-- START OF Input --

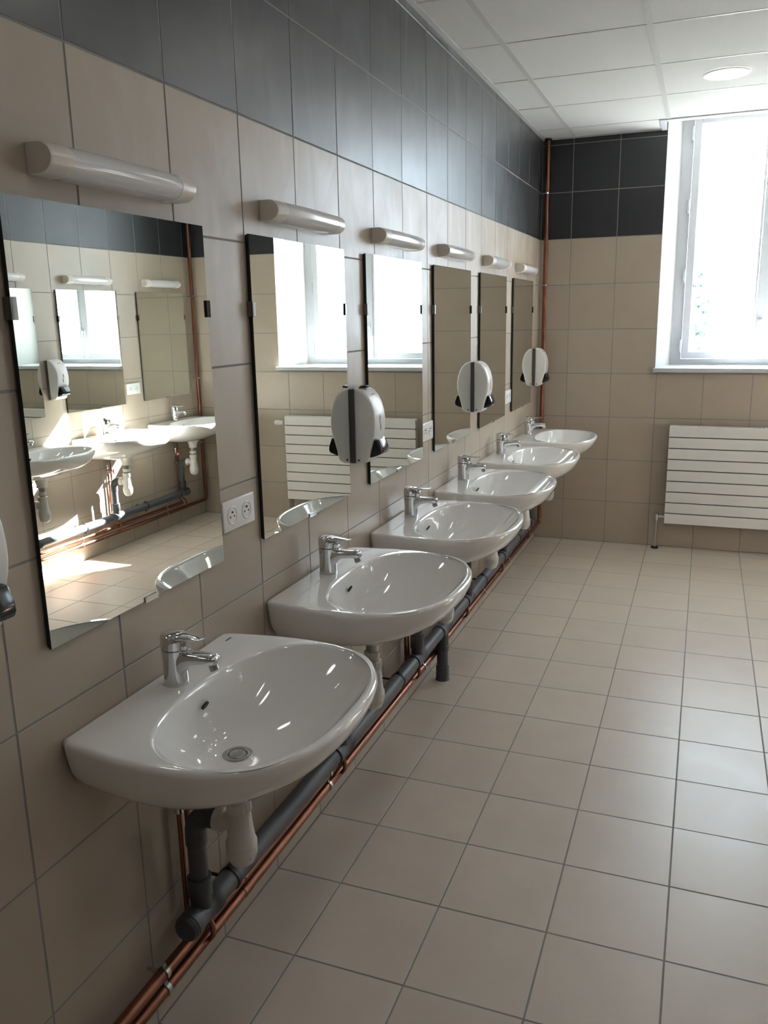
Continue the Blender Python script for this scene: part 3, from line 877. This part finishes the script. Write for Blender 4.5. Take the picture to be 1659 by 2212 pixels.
obj('floor_collar', lathe(bmesh.new(), [(.026, .0005), (.026, .008), (.020, .012), (.009, .013)], (vx, vy, 0), 20), M['black'], v, smooth=True)
b = bmesh.new(); tz = .800
tube(b, [(RX1 - .003, vy, tz), (RX1 + .030, vy, tz)], .010, 14); lathe(b, [(.014, RX1 + .010), (.014, RX1 + .026)], (0, vy, tz), 8, 'X')
tube(b, [(RX1 + .020, vy, tz), (RX1 + .020, vy + .03, tz - .02), (RX1 + .020, vy + .04, tz - .06), (RX1 + .020, vy + .04, .002)], .0075, 12)
v = obj('supply_pipe', b, M['steel'], t, smooth=True)
obj('thermostat_head', lathe(bmesh.new(), [(.014, RX1 + .028), (.018, RX1 + .034), (.020, RX1 + .050), (.022, RX1 + .085), (.020, RX1 + .100), (.008, RX1 + .103)], (0, vy, tz), 20, 'X'), M['whiteplastic'], v, smooth=True)

# ------------------------------------------------------------------ outdoors
tag(obj('ground', bx(-40, 40, 5.6, 90, -3.2, -3.0), M['stone']), kind='structure')
def tree(label, x, y, h, rad, seed):
    rnd = random.Random(seed)
    t = thing('tree', label, 'tree', (x, y, -3))
    b = bmesh.new(); tube(b, [(0, 0, 0), (.1, 0, h * .4), (0, .1, h * .9)], [.16, .12, .04], 10)
    obj('trunk', b, M['bark'], t, smooth=True)
    b = bmesh.new()
    for i in range(2600):
        a, zz = rnd.uniform(0, 2 * PI), rnd.uniform(.35, 1.0)
        rr_ = rad * math.sqrt(rnd.random()) * math.sin(PI * min(.97, (zz - .28) / .72)) ** .7
        c = Vector((rr_ * math.cos(a), rr_ * math.sin(a), zz * h))
        d = Vector((rnd.uniform(-1, 1), rnd.uniform(-1, 1), rnd.uniform(-1, 1))).normalized() * .12
        e = d.orthogonal().normalized() * .07
        b.faces.new([b.verts.new(c - d), b.verts.new(c + e), b.verts.new(c + d), b.verts.new(c - e)])
    o = obj('foliage', b, M['leaf'], t); o['kind'] = 'stuff'
tree('slim pale green tree outside the left window pane', .85, 19.5, 5.6, .8, 3)
tree('round pale green tree outside behind the window handle', 2.9, 26, 5.0, 1.7, 5)
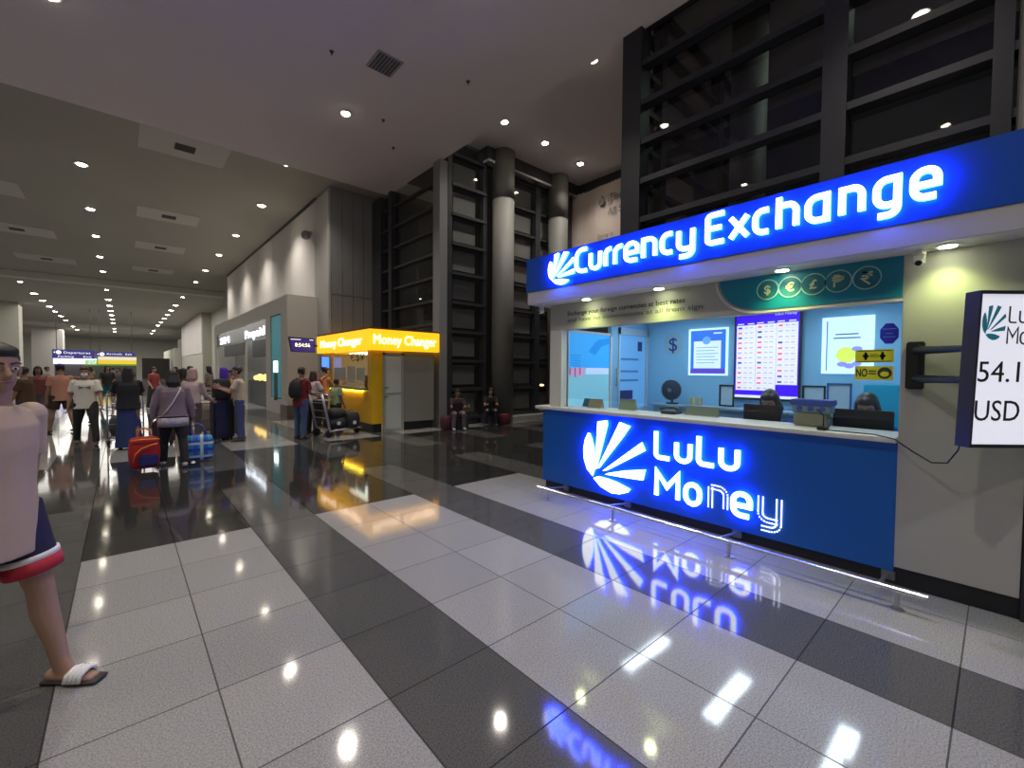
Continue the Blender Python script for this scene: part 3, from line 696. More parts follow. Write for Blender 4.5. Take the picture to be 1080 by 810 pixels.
# stickers on the glass
fg = Frame((BX+.049, 0, 0), (0, -1, 0)); M_yel = mat('yellow_sticker', (.62, .60, .02), .5)
b = NB(); fg.rect(b, -.765, 1.655, -.535, 1.755, 0, .0015, 0)
for c_ in (-.70, -.60): prism(b, [(c_-.022, 1.705), (c_, 1.73), (c_+.022, 1.705), (c_, 1.68)], fg, .0015, .0025, 1); fg.rect(b, c_-.008, 1.675, c_+.008, 1.735, .0015, .0025, 1)
for z in (1.698, 1.712): fg.rect(b, -.675, z, -.625, z+.006, .0015, .0025, 1)
fg.rect(b, -.75, 1.742, -.55, 1.748, .0015, .0025, 1); fg.rect(b, -.75, 1.662, -.55, 1.667, .0015, .0025, 1)
solo('warning_sticker', b, [M_yel, M_ink], 'yellow sticker with two dark arrow symbols on the service glass, the upper one', 'sticker')
b = NB(); fg.rect(b, -.765, 1.522, -.535, 1.628, 0, .0015, 0); text_bm('NO', fg, -.757, 1.548, .085, .001, .0015, width=.07, mi=1, bm=b, bold=.03)
prism(b, [(-.585+.042*math.cos(2*PI*k/24), 1.575+.044*math.sin(2*PI*k/24)) for k in range(24)], fg, .0015, .0025, 1)
prism(b, [(-.585+.026*math.cos(2*PI*k/20), 1.567+.02*math.sin(2*PI*k/20)) for k in range(20)], fg, .0025, .0032, 0)
for z in (1.585, 1.565): fg.rect(b, -.68, z, -.635, z+.010, .0015, .0025, 1)
solo('warning_sticker', b, [M_yel, M_ink], 'yellow sticker reading NO with a dark round symbol, the lower one', 'sticker')
b = NB(); prism(b, [(-.565+.058*math.cos(R(22.5+45*k)), 1.872+.083*math.sin(R(22.5+45*k))) for k in range(8)], fg, 0, .0015, 0)
for z, w_ in ((1.905, .04), (1.87, .02), (1.845, .035)): fg.rect(b, -.565-w_, z, -.565+w_, z+.004, .0015, .0022, 1)
solo('octagonal_sticker', b, [mat('violet_blue_sticker', (.012, .02, .55), .5), mat('sticker_pale_ink', (.2, .3, .8), .5)], 'violet-blue octagonal sticker on the service glass above the yellow ones', 'sticker')
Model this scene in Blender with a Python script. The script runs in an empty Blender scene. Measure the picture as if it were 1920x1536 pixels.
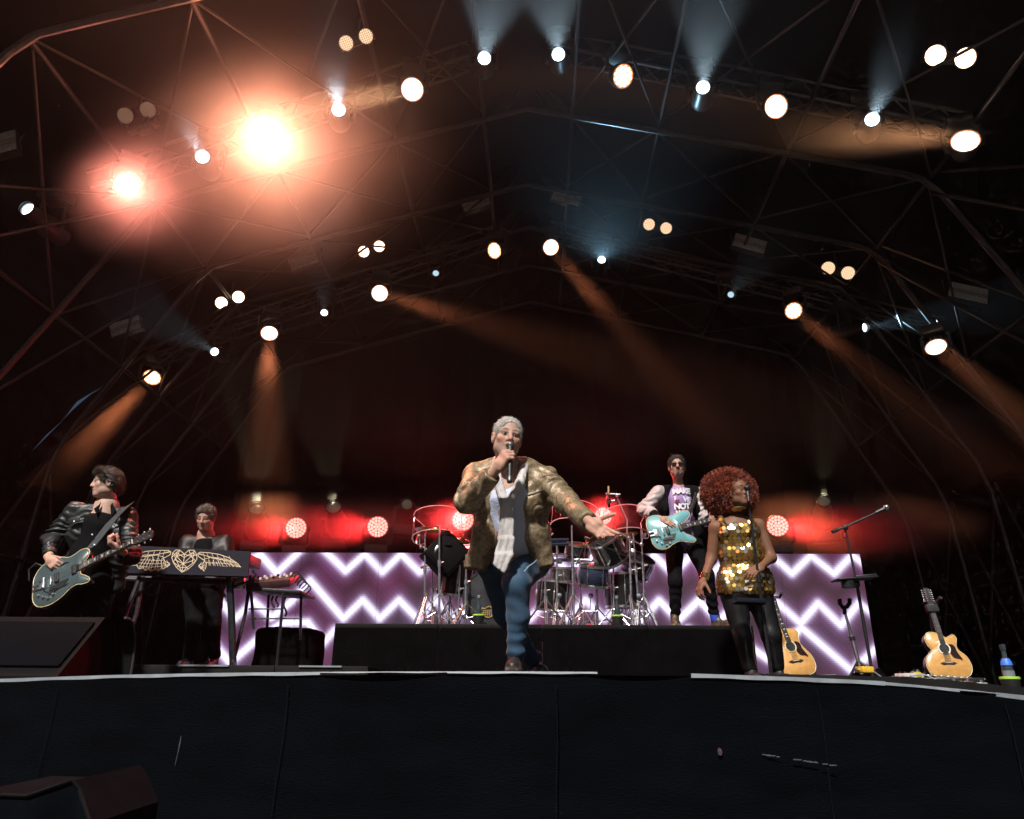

-- END OF Input --

Required task
Leave the pictures out, and print every line of the listing exactly as written.

Written answer
Continue the Blender Python script for this scene: part 3, from line 877. This part finishes the script. Write for Blender 4.5. Take the picture to be 1659 by 2212 pixels.
obj('floor_collar', lathe(bmesh.new(), [(.026, .0005), (.026, .008), (.020, .012), (.009, .013)], (vx, vy, 0), 20), M['black'], v, smooth=True)
b = bmesh.new(); tz = .800
tube(b, [(RX1 - .003, vy, tz), (RX1 + .030, vy, tz)], .010, 14); lathe(b, [(.014, RX1 + .010), (.014, RX1 + .026)], (0, vy, tz), 8, 'X')
tube(b, [(RX1 + .020, vy, tz), (RX1 + .020, vy + .03, tz - .02), (RX1 + .020, vy + .04, tz - .06), (RX1 + .020, vy + .04, .002)], .0075, 12)
v = obj('supply_pipe', b, M['steel'], t, smooth=True)
obj('thermostat_head', lathe(bmesh.new(), [(.014, RX1 + .028), (.018, RX1 + .034), (.020, RX1 + .050), (.022, RX1 + .085), (.020, RX1 + .100), (.008, RX1 + .103)], (0, vy, tz), 20, 'X'), M['whiteplastic'], v, smooth=True)

# ------------------------------------------------------------------ outdoors
tag(obj('ground', bx(-40, 40, 5.6, 90, -3.2, -3.0), M['stone']), kind='structure')
def tree(label, x, y, h, rad, seed):
    rnd = random.Random(seed)
    t = thing('tree', label, 'tree', (x, y, -3))
    b = bmesh.new(); tube(b, [(0, 0, 0), (.1, 0, h * .4), (0, .1, h * .9)], [.16, .12, .04], 10)
    obj('trunk', b, M['bark'], t, smooth=True)
    b = bmesh.new()
    for i in range(2600):
        a, zz = rnd.uniform(0, 2 * PI), rnd.uniform(.35, 1.0)
        rr_ = rad * math.sqrt(rnd.random()) * math.sin(PI * min(.97, (zz - .28) / .72)) ** .7
        c = Vector((rr_ * math.cos(a), rr_ * math.sin(a), zz * h))
        d = Vector((rnd.uniform(-1, 1), rnd.uniform(-1, 1), rnd.uniform(-1, 1))).normalized() * .12
        e = d.orthogonal().normalized() * .07
        b.faces.new([b.verts.new(c - d), b.verts.new(c + e), b.verts.new(c + d), b.verts.new(c - e)])
    o = obj('foliage', b, M['leaf'], t); o['kind'] = 'stuff'
tree('slim pale green tree outside the left window pane', .85, 19.5, 5.6, .8, 3)
tree('round pale green tree outside behind the window handle', 2.9, 26, 5.0, 1.7, 5)
Continue the Blender Python script for this scene: part 3, from line 696. More parts follow. Write for Blender 4.5. Take the picture to be 1080 by 810 pixels.
# stickers on the glass
fg = Frame((BX+.049, 0, 0), (0, -1, 0)); M_yel = mat('yellow_sticker', (.62, .60, .02), .5)
b = NB(); fg.rect(b, -.765, 1.655, -.535, 1.755, 0, .0015, 0)
for c_ in (-.70, -.60): prism(b, [(c_-.022, 1.705), (c_, 1.73), (c_+.022, 1.705), (c_, 1.68)], fg, .0015, .0025, 1); fg.rect(b, c_-.008, 1.675, c_+.008, 1.735, .0015, .0025, 1)
for z in (1.698, 1.712): fg.rect(b, -.675, z, -.625, z+.006, .0015, .0025, 1)
fg.rect(b, -.75, 1.742, -.55, 1.748, .0015, .0025, 1); fg.rect(b, -.75, 1.662, -.55, 1.667, .0015, .0025, 1)
solo('warning_sticker', b, [M_yel, M_ink], 'yellow sticker with two dark arrow symbols on the service glass, the upper one', 'sticker')
b = NB(); fg.rect(b, -.765, 1.522, -.535, 1.628, 0, .0015, 0); text_bm('NO', fg, -.757, 1.548, .085, .001, .0015, width=.07, mi=1, bm=b, bold=.03)
prism(b, [(-.585+.042*math.cos(2*PI*k/24), 1.575+.044*math.sin(2*PI*k/24)) for k in range(24)], fg, .0015, .0025, 1)
prism(b, [(-.585+.026*math.cos(2*PI*k/20), 1.567+.02*math.sin(2*PI*k/20)) for k in range(20)], fg, .0025, .0032, 0)
for z in (1.585, 1.565): fg.rect(b, -.68, z, -.635, z+.010, .0015, .0025, 1)
solo('warning_sticker', b, [M_yel, M_ink], 'yellow sticker reading NO with a dark round symbol, the lower one', 'sticker')
b = NB(); prism(b, [(-.565+.058*math.cos(R(22.5+45*k)), 1.872+.083*math.sin(R(22.5+45*k))) for k in range(8)], fg, 0, .0015, 0)
for z, w_ in ((1.905, .04), (1.87, .02), (1.845, .035)): fg.rect(b, -.565-w_, z, -.565+w_, z+.004, .0015, .0022, 1)
solo('octagonal_sticker', b, [mat('violet_blue_sticker', (.012, .02, .55), .5), mat('sticker_pale_ink', (.2, .3, .8), .5)], 'violet-blue octagonal sticker on the service glass above the yellow ones', 'sticker')
Model this scene in Blender with a Python script. The script runs in an empty Blender scene. Measure the picture as if it were 1920x1536 pixels.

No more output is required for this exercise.